Monthly Archives: October 2017

Waterdogs in the Pond

When I was growing up in a small fishing village on the Oregon Coast, I never gave a second thought to the possibility of running out of natural resources.  Whether lumber, fish, trees, or whatever, there was always an abundance.  I can recall going down to the protective rock jetty at the boat basin with a handmade spear consisting of a stick and a coat hanger and stabbing flounder after flounder as they came in with the tide through the rocks.  Or putting four hooks on a fishing line and dangling it from a boat in the sheltered harbor at Sunset Beach and pulling up four hooks filled with black cod every time we lowered our lines.  My brother and I used to go out behind our home, which was attached to the back of my dad’s tavern.  There were a bunch of old cars turned upside down and sideways in a swampy area.  We would spend hours with our BB buns shooting waterdogs as they rose to the surface.  For those of you who don;t know, these are a type of salamander apparently called mudpuppies in some sections of the country.

We typically did nothing with any of these “prey.” We wouldn’t eat them or give them away.  As far as I remember, we’d just dump them back in the water or probably leave them to rot on a beach.  Looking back, it is embarrassing.  But that was the culture where I lived.  Salmon fisherman were out to take as many cohos and chinooks as they could and they began complaining when the government started talking about setting limits.  Lumber companies–Weyerhauser, Menasha,  Georgia Pacific–raped the steep hillsides of Douglas-Firs, Western Hemlock, and Port Orford Cedar until forced to restock with seedlings and to leave large stands of choice timber alone.

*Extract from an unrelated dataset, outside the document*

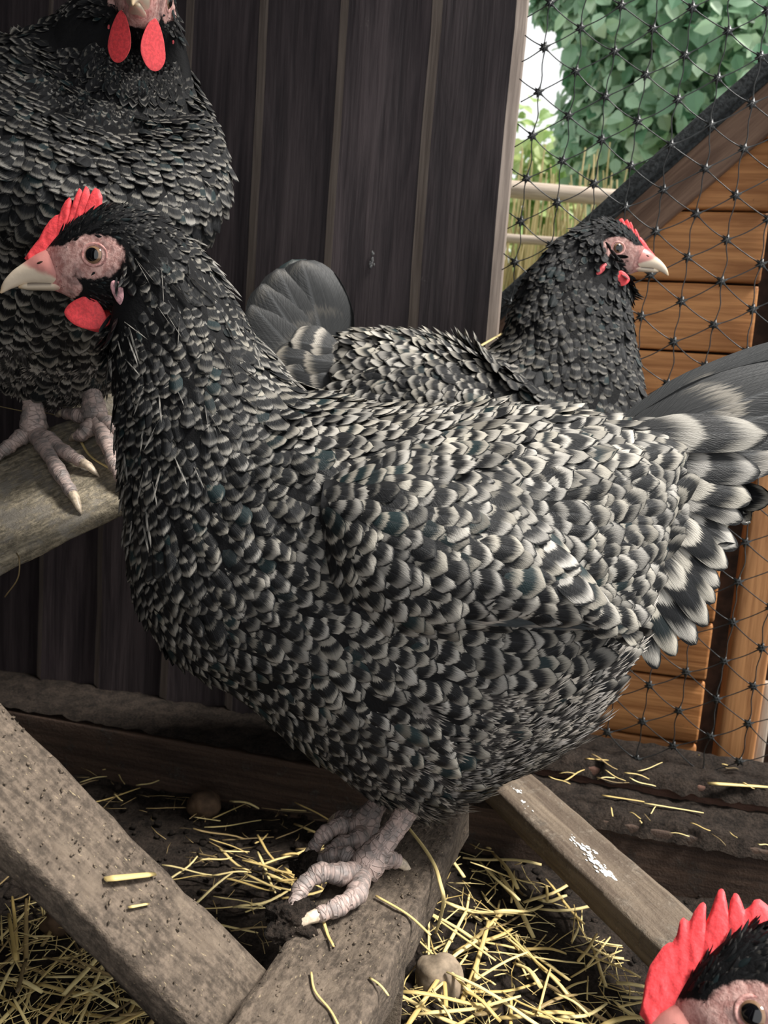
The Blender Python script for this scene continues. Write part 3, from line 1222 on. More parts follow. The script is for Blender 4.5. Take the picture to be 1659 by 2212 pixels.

Today, of course, the world faces one of its worst environmental dangers, the potential destruction of our planet  because of greenhouse gases.  As 70 nations meet to discuss the damage and remedies, most of us citizens go about our business polluting just as we always have.  Cutting back on emissions would be a nuisance and an inconvenience. After all, there are plenty more waterdogs in the pond.

Marooned

I’ve always liked the question, “What three things would you take with you if you were shipwrecked on a deserted island?”  It does give you pause about what’s important to you.  I always wondered if it would spoil a budding romance if I embarrassedly admitted that one of my choices would be a jar of mayonnaise.  I seem to use it on everything.  Maybe it’s because when I was in college, my roommate’s mother used to send us homemade mayo with fresh California lemons right off her tree.  There’s never been any other like it but because she hooked me on it, I use whatever brand I can find on sandwiches, vegetables, fish, and a lot more.

When I was in the Navy and flew to islands in the Pacific, we took a lot of odd items to “make a deal” with the locals.  The natives loved trading with us.  They would give us monkeys, fish, and bowls carved from mangroves or palm trees, fans handmade using seashells and braided coconut husks, carvings from coral, and giant turtle shells.  We gave them cans of paint (don’t ask me what they used them for), tools, cigarette lighters, and yes, I’m ashamed to say it, cigarettes and cheap jewelry.

This was many years ago.  I wonder if they still live there, still have coral, turtles, and giant clams?  Anybody been to Ponape, Ulithi, Yap, or Truk lately?

Sandy Blood

In one of the creative writing courses I took in college, I was writing a piece about the time in the Navy when I visited the flag-raising monument on Mt. Suribachi on Iwo Jima, where some of the fiercest and bloodiest fighting took place in WWII.  On the way up the mountain, actually just a hill, I and my fellow sailors, all of us in uniform, passed a group of Japanese tourists coming down.  We eyeballed each other and probably had the same thoughts.

But what I wanted to refer to in this blog post was that, in my writing that day, I wrote that when I looked over at the beach from the trail we were walking, “I could almost visualize the sandy blood.” My professor made a big point of stating to the class that this sentence would have had far less impact if I had written “bloody sand” instead of “sandy blood.” He said that while one was a rather trite phrase, the other said a lot more about the carnage that had occurred there.  I’ve always taken that to heart and tried, in my writing, to use little twists like that for effect.  I suppose sometimes they work and sometimes they don’t. But maybe my point is to occasionally “think outside the box.”  (oh, how trite is that?)